If it weren’t for some fluky stuff with the death penalty, the 83-year-old serial killer would have been gone long ago.

Even writing a column on Charlie is lionizing this sociopath too much. But with legend mixing with truth and kids today memorializing places Charlie and his tribe are said to have lived but never did, it’s time we bury the myths.

I’ve been told, for example, that Charlie and his collection of sociopaths lived on a ranch in Orange County’s Blackstar Canyon.

Sorry folks. The Spahn Ranch was near Topanga and that was only a temporary hangout.
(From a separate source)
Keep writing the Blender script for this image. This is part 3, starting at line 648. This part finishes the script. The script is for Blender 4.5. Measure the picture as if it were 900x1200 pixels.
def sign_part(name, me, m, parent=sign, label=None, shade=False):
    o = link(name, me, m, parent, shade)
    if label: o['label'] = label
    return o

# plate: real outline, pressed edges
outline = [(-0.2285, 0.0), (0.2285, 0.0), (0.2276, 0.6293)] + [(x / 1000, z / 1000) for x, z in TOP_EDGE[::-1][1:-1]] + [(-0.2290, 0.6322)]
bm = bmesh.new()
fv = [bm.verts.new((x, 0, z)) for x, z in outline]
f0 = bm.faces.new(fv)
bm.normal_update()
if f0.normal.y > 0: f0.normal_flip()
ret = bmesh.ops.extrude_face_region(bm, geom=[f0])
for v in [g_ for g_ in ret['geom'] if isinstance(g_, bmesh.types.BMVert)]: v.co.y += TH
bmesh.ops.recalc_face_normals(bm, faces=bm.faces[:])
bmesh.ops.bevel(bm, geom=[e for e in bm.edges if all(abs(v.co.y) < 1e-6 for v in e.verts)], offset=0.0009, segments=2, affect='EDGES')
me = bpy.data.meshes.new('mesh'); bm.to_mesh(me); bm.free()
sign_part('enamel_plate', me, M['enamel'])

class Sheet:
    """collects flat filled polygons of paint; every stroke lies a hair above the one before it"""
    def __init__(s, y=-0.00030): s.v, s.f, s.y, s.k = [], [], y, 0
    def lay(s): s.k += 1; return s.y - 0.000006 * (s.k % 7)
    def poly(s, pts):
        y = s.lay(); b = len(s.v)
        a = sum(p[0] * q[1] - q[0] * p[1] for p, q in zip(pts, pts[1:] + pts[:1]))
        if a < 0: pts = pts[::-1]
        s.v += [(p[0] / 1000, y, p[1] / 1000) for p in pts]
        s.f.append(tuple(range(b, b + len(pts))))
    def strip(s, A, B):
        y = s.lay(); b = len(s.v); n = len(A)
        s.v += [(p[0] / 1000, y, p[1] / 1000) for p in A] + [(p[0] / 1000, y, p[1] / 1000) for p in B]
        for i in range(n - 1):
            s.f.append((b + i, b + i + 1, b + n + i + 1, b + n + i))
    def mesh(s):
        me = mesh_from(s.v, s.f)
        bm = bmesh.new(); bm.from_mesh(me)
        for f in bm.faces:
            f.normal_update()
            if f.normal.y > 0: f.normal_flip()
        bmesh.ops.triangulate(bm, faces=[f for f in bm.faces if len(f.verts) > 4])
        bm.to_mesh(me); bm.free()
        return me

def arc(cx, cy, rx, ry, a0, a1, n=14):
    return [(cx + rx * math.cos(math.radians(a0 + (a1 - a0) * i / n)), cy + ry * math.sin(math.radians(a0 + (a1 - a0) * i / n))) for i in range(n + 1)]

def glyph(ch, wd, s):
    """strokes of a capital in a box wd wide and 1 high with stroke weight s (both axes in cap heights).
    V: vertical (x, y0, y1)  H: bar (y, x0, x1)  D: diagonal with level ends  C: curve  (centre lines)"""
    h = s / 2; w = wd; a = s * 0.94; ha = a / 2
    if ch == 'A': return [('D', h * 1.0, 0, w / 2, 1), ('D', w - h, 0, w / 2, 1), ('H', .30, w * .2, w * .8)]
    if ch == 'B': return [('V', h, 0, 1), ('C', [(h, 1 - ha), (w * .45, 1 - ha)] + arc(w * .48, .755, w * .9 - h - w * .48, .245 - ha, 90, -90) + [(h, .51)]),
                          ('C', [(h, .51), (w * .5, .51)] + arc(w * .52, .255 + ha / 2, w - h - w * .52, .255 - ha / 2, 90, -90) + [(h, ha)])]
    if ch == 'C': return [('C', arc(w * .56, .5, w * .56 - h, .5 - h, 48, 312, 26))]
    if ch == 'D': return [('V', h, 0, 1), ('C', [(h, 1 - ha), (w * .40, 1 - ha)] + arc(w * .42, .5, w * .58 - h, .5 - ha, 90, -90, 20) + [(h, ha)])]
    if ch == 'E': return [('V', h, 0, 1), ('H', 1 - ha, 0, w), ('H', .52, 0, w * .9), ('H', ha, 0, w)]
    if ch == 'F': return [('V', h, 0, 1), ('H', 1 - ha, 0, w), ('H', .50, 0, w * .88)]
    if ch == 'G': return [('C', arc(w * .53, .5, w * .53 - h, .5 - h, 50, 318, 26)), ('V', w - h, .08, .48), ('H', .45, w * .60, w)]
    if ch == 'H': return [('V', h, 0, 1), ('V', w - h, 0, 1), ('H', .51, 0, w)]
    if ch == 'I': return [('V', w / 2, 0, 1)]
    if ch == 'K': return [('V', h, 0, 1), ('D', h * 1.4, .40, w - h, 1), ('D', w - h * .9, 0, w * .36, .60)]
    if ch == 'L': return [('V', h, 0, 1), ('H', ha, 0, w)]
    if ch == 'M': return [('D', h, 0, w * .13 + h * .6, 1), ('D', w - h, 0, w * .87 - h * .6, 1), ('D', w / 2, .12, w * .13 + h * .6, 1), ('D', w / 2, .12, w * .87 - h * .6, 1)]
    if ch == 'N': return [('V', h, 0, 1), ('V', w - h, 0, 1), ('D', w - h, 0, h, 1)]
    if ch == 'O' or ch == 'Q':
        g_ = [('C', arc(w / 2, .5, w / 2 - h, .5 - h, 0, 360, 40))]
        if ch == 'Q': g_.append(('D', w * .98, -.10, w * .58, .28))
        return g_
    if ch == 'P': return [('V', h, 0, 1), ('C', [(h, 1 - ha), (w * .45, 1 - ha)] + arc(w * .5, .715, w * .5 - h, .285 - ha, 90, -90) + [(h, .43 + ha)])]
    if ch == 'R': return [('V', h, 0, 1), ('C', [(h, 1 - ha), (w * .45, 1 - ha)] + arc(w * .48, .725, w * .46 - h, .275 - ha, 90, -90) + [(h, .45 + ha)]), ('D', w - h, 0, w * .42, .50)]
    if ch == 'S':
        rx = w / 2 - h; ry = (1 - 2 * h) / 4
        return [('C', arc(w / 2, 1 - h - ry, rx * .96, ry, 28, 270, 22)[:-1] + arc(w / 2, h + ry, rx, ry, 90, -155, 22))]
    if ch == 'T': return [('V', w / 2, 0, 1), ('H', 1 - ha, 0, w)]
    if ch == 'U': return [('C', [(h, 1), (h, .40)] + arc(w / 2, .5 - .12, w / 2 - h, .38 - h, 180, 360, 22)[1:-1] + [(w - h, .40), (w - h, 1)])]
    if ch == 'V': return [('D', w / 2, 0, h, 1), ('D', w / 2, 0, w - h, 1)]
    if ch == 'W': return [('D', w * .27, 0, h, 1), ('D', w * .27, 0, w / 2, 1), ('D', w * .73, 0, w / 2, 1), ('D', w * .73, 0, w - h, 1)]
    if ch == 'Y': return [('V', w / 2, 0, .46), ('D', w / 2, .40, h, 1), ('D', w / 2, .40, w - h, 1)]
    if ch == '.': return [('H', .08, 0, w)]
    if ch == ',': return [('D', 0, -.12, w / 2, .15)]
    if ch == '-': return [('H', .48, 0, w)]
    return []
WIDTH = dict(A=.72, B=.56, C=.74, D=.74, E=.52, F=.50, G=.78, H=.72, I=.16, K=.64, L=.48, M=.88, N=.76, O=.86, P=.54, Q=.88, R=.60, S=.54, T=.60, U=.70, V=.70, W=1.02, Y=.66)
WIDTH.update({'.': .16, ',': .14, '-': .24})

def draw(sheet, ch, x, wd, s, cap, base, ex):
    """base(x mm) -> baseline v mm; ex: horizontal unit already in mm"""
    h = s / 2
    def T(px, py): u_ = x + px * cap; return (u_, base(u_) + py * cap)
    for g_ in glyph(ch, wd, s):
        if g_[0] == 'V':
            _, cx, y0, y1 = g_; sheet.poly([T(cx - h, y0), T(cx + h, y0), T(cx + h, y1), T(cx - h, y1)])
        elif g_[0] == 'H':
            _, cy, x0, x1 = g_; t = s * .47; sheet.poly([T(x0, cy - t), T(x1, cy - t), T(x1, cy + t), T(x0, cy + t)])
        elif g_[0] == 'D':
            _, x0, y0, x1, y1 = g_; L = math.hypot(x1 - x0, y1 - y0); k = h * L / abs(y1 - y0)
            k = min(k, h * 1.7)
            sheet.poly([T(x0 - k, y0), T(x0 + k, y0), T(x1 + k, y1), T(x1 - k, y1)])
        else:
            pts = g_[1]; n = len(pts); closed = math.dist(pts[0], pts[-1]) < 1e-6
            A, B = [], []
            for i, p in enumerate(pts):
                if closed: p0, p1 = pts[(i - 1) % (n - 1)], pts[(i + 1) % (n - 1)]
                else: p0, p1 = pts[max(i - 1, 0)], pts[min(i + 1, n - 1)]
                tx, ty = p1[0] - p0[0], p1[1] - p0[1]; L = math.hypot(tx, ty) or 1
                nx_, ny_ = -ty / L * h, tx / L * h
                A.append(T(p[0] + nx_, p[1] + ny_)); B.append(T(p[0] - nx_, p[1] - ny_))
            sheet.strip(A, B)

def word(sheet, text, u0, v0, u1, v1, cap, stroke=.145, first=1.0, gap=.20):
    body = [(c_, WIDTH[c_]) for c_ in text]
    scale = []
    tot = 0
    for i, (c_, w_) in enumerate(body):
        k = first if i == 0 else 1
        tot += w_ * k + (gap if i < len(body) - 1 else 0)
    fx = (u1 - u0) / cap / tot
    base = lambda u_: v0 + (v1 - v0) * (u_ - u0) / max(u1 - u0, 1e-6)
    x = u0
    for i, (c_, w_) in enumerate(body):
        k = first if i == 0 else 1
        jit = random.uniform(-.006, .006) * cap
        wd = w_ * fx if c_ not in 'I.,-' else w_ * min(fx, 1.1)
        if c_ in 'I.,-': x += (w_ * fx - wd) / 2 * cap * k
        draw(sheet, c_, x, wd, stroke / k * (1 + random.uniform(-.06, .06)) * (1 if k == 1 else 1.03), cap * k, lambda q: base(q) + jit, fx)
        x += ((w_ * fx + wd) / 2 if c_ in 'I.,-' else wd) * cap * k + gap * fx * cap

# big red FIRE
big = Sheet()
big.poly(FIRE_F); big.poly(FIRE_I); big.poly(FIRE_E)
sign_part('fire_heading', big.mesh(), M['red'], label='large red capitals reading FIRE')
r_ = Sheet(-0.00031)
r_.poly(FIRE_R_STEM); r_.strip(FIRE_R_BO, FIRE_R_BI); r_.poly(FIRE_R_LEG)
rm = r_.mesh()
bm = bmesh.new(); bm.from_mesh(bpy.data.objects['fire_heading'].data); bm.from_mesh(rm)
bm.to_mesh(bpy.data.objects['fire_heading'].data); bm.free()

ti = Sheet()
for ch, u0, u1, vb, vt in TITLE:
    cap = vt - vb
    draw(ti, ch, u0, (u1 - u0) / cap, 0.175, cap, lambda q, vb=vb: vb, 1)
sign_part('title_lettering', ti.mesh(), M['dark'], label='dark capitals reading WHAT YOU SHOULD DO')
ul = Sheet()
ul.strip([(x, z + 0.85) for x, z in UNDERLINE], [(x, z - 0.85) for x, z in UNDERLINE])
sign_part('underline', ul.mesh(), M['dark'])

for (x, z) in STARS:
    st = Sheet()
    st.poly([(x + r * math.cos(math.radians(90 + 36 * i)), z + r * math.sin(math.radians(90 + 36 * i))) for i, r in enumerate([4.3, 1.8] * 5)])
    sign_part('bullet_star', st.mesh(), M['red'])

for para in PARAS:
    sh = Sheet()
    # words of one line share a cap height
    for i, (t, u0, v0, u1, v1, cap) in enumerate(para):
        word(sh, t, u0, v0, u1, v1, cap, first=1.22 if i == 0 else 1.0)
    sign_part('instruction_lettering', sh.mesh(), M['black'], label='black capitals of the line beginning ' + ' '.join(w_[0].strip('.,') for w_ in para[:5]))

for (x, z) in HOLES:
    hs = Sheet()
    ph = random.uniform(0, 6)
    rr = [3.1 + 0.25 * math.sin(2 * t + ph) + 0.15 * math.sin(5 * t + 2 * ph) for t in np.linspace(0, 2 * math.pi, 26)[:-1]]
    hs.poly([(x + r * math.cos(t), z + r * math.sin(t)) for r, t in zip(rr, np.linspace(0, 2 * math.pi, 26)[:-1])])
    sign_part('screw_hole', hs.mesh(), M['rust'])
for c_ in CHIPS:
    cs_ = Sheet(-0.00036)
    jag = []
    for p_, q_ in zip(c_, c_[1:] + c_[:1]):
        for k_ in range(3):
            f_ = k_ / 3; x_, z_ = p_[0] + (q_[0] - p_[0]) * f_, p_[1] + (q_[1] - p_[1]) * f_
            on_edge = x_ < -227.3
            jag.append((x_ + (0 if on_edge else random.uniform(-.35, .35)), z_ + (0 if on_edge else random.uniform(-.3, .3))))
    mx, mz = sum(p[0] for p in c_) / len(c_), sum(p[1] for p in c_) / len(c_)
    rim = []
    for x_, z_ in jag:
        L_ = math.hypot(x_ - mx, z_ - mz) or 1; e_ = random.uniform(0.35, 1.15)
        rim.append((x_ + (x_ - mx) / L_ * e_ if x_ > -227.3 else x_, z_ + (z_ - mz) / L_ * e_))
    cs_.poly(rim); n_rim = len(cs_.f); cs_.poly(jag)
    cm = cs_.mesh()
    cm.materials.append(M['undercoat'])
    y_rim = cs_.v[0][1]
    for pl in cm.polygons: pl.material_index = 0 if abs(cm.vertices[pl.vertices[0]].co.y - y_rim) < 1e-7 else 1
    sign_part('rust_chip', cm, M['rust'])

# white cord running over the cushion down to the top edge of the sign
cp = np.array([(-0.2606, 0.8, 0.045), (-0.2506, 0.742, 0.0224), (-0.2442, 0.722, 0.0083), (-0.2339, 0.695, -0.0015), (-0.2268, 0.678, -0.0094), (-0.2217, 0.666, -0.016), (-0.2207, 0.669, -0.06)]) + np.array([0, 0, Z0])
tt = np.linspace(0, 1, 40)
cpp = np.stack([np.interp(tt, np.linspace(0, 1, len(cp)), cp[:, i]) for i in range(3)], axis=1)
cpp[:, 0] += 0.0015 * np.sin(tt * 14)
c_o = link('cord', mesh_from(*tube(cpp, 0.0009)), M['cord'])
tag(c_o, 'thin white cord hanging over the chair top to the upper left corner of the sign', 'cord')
Charlie and his so-called followers were arrested in the fall of 1969 at Goler Wash near Death Valley. No ranch. They just squatted in some old shacks.

Stooped, slight and with a bushy beard, Charlie first appeared in handcuffs in public on Dec. 3, 1969, at the Inyo County courthouse in Independence.

If you’ve driven to Mammoth, or most anywhere in the Owens Valley, you’ll recall the building. It’s the huge, seemingly out of time structure with majestic steps leading up to an impressive portico with four huge, stately columns that dwarfed the 5-foot-2 misfit.

At the time, Sheriff’s deputy Merrill Curtis described Charlie as a leader with intelligence and a good vocabulary. Curtis didn’t say “loser,” but he might as well have.

“We find Manson a model prisoner,” Curtis said. “He should be. He’s been in and out of jail since he was 15 years old.”